Considering the very strong possibility that all producers involved are hiding as much GHG as they can, one could easily double the GHG reported to get closer to the truth.
If all long term ground, air and water direct and indirect pollution is added, the total pollution produced may be as high as 3x that reported.
Posted by: HarveyD | 06 January 2012 at 08:56 AM
This is simply a fancy way of saying garbage in, garbage out.
Anyone who believes a study that doesn't publish ALL of their assumptions is simply picking a study that backs their pre-conceived notion.

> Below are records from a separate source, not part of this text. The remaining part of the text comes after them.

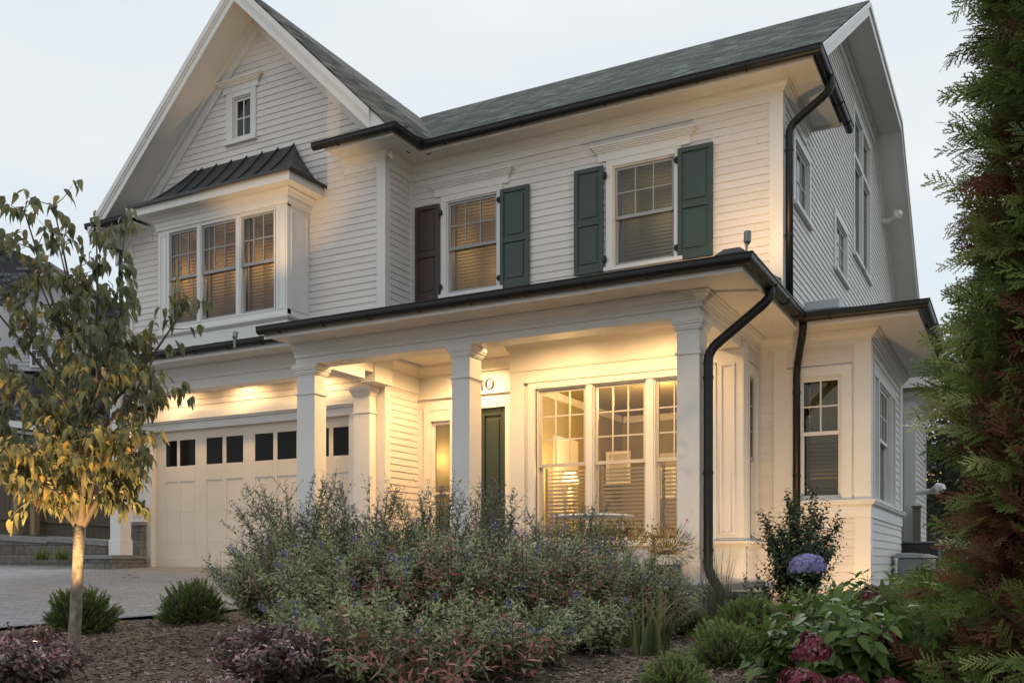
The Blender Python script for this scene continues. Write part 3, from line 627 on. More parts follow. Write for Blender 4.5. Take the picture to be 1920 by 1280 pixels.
g = MB(); g.mbox(F_e, -9.74, -9.42, PF + .3, 2.6, -.066, -.06); g.build('pane', M_GLASS, so)
b = MB(); b.quad((-11.2, Ye + .5, PF), (-9.3, Ye + .5, PF), (-9.3, Ye + .5, 2.7), (-11.2, Ye + .5, 2.7)); b.build('sidelight_curtain', mat('cream_curtain', (.62, .5, .3), .8), house)
def numeral(ch, x, z):
    b = MB()
    if ch == '1':
        b.mbox(F_e, x + .035, x + .056, z, z + .19, .012, .024); b.mbox(F_e, x + .012, x + .08, z - .001, z + .012, .012, .0235); b.prism([(x + .008, Ye - .012, z + .155), (x + .035, Ye - .012, z + .165), (x + .035, Ye - .012, z + .19)], (0, -.011, 0))
    else:
        n = 32
        for k in range(n):
            a, a2 = 2 * math.pi * k / n, 2 * math.pi * (k + 1) / n
            q = lambda t, s: (x + .08 + .078 * s * math.cos(t) + (.016 * math.cos(t) if s > .9 else .0), Ye - .012, z + .095 + (.098 * math.sin(t) if s > .9 else .088 * math.sin(t)))
            w_ = lambda t: .72 + .12 * abs(math.sin(t))
            b.prism([q(a, 1), q(a2, 1), q(a2, w_(a2)), q(a, w_(a))], (0, -.012, 0))
    return b.build('house_numeral', M_BRONZE, house)
numeral('1', -8.74, 3.17); numeral('0', -8.62, 3.17)
# ---- roofs
def slab(name, pts, m, fu, fv, parent=house, th=.03):
    b = MB(); b.prism(pts, (0, 0, -th)); o = b.build(name, m, parent); uv_planar(o, fu, fv); return o
sl2 = math.sqrt(1 + .64 ** 2)
fx = lambda c: c[:, 0]; fy = lambda c: c[:, 1]
XE = Xr + .66
slab('roof', [(-11.5, 14.36, 7.515), (XE, 14.36, 7.515), (XE, 19.8, 11.0), (-13, 19.8, 11.0), (-13, 16.5, 8.88)], M_SHING, fx, lambda c: c[:, 1] * sl2)
slab('roof', [(-13, 19.8, 11.0), (XE, 19.8, 11.0), (XE, 25.6, 11.05), (-13, 25.6, 11.05)], M_SHING, fx, fy)
slab('roof', [(-13, 25.6, 11.05), (XE, 25.6, 11.05), (XE, 30.9, 7.23), (-13, 30.9, 7.23)], M_SHING, fx, lambda c: c[:, 1] * 1.23)
GF = Yg - .72
slab('roof', [(AX, GF, AZ), (-9.5, GF, AZ - SL * 3.57), (-9.5, 14.75, AZ - SL * 3.57), (-9.4, 15.0, 7.7), (AX, 22, AZ)], M_SHING2, fy, lambda c: c[:, 2] * 1.42)
slab('roof', [(AX, GF, AZ), (-17.15, GF, AZ - SL * 4.08), (-17.15, 22, AZ - SL * 4.08), (AX, 22, AZ)], M_SHING2, fy, lambda c: c[:, 2] * 1.42)
# rake trims of the front gable: fascia boards, soffit, wall-side board
def rake_front(sgn, x_end):
    n = Vector((sgn, 0, -SL)).normalized(); ap = Vector((AX, 0, AZ - .035))
    L = abs(x_end - AX); e = Vector((AX + sgn * L, 0, AZ - .035 - SL * L))
    def strip(name, y0, y1, d0, d1):
        # d = vertical drop below the roof surface
        b = MB(); pts = [(ap.x, y0, ap.z - d0), (e.x, y0, e.z - d0), (e.x, y0, e.z - d1), (ap.x, y0, ap.z - d1)]
        b.prism(pts, (0, y1 - y0, 0)); b.build(name, M_TRIM, house)
    strip('rake_fascia', GF + .02, GF + .06, 0, .36); strip('rake_molding', GF - .02, GF + .02, .0, .14); strip('rake_molding', GF, GF + .02, .1405, .2)
    strip('rake_soffit', GF + .06, Yg, .28, .32); strip('rake_frieze', Yg - .05, Yg + .01, .32, .62); strip('rake_molding', Yg - .12, Yg - .05, .3205, .4)
rake_front(1, -9.92)
b = MB(); b.prism([(-9.98, GF + .03, 7.52), (-9.58, GF + .03, 7.52), (-9.98, GF + .03, 7.89)], (0, .4, 0)); b.build('rake_end', M_TRIM, house); rake_front(-1, -17.1)
# rake trims on the right-hand end
def rake_side(p0, p1):
    (y0, z0), (y1, z1) = p0, p1
    def strip(name, x0, x1, d0, d1):
        b = MB(); b.prism([(x0, y0, z0 - d0), (x0, y1, z1 - d0), (x0, y1, z1 - d1), (x0, y0, z0 - d1)], (x1 - x0, 0, 0)); b.build(name, M_TRIM, house)
    strip('rake_molding', XE - .01, XE + .02, .03, .13)
    if y0 < 15: z0 += (14.8 - y0) * .64; y0 = 14.8
    strip('rake_fascia', XE - .05, XE - .01, .035, .3)
    if y0 < 15: z0 += .5 * .64; y0 = 15.3
    strip('rake_soffit', Xr, XE - .05, .25, .28); strip('rake_frieze', Xr - .01, Xr + .04, .28, .55); strip('rake_molding', Xr + .04, Xr + .11, .2805, .36)
rake_side((14.4, 7.54), (19.8, 11.0)); rake_side((19.8, 11.0), (25.6, 11.05)); rake_side((25.6, 11.05), (30.9, 7.23))
b = MB(); b.box(Xr - .1, Xr + .03, 30.0, 30.25, 0, 7.6); b.build('corner_board', M_TRIM, house)
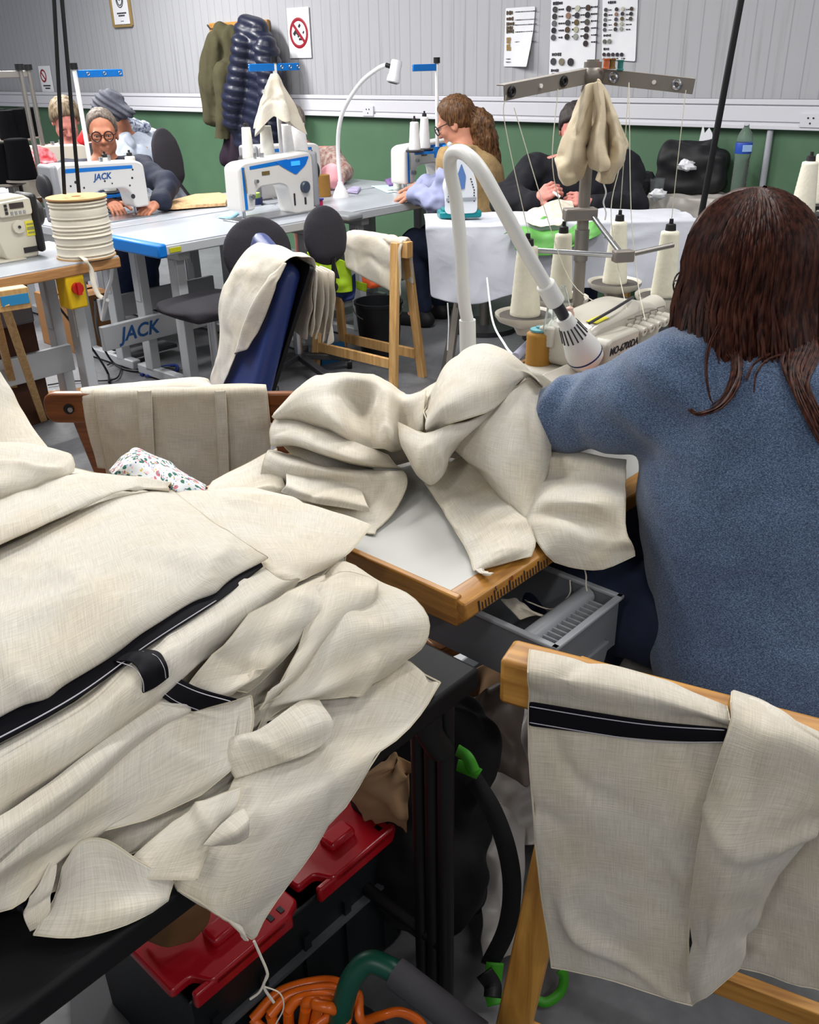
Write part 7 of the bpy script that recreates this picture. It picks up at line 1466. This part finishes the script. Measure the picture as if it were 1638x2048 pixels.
band('black stitched tape on the sheet below the rolled fold, ending in a frayed edge', [[(308, 1384, .868), (346, 1350, .872)], [(345, 1408, .852), (405, 1378, .856)], [(384, 1424, .834), (478, 1398, .834)]], [[(318, 1378, .8710), (352, 1402, .8560), (398, 1420, .8370)], [(338, 1357, .8740), (395, 1383, .8580), (462, 1402, .8370)]])
pile('rounded cream fold at the upper left corner of the pile', [[(-40, 900, .86), (60, 905, .87), (138, 925, .86)], [(-40, 882, .91), (60, 889, .922), (141, 908, .91)], [(-40, 925, .925), (60, 926, .932), (147, 942, .906)], [(-40, 975, .925), (40, 968, .925), (102, 962, .905)], [(-40, 1015, .90), (20, 1005, .90), (62, 988, .895)]], seed=35)
pile('folded-over cream edge across the top left of the pile', [[(-40, 1000, .87), (90, 962, .87), (160, 955, .868), (250, 962, .865), (338, 982, .86)], [(-40, 1008, .905), (90, 956, .905), (160, 947, .902), (250, 955, .895), (340, 977, .876)], [(-40, 1060, .922), (90, 1002, .922), (172, 975, .916), (252, 969, .906), (334, 977, .884)], [(-40, 1102, .917), (100, 1040, .917), (196, 997, .912), (262, 979, .903), (337, 979, .884)], [(-40, 1100, .905), (100, 1040, .903), (196, 996, .90), (262, 978, .892), (336, 979, .878)]], seed=36, wr=.003)
pile('narrow cream folds behind the floral scrap, linking pile and near table', [[(330, 985, .82), (420, 978, .82), (500, 975, .81), (560, 990, .80)], [(380, 980, .848), (440, 985, .846), (520, 990, .838), (600, 1000, .825)], [(390, 1000, .84), (450, 1005, .842), (540, 1012, .835), (640, 1030, .825)]], seed=37)
for px, py, lb in ((40, 1805, 'dark frayed patch at the lower left cuff of the pile'), (548, 1452, 'dark frayed cloth bit showing under the mid pile folds')):
    crumple('dark_fray', lb, 'cloth', UZ(px, py, .782), (.008, .008, .005), M_tape, 3, None, .9)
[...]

But truthfully, those studies are totally useless because you don't know if they assumed 10 babies were killed to produce a gallon of gas or 15 unicorns were set free to eat rainbows and poop butterflies to produce a gallon of gasoline.
As for the GREET model...STOP ALREADY! That is not a model, it is a fancy spreadsheet with a graphical interface. ANYONE can download and use it and put whatever inputs they want in it.
Saying "the GREET model" is the same as saying "the spreadsheet model". You MUST clarify who filled it in and what inputs and assumptions they use.
Posted by: DaveD | 06 January 2012 at 06:41 PM
And before anyone starts to argue with me and say that GREET comes from Argonne...Yes, I know that is the study there are referring to here.
But note I said you have to have two things:
1) Who put it out
AND
2) what their assumptions were!!! Argonne does not publish this part.
I've tried many times to find a complete list of the assumptions the Argonne folks used and never found it.
If someone can find a pointer, I'd love to see it.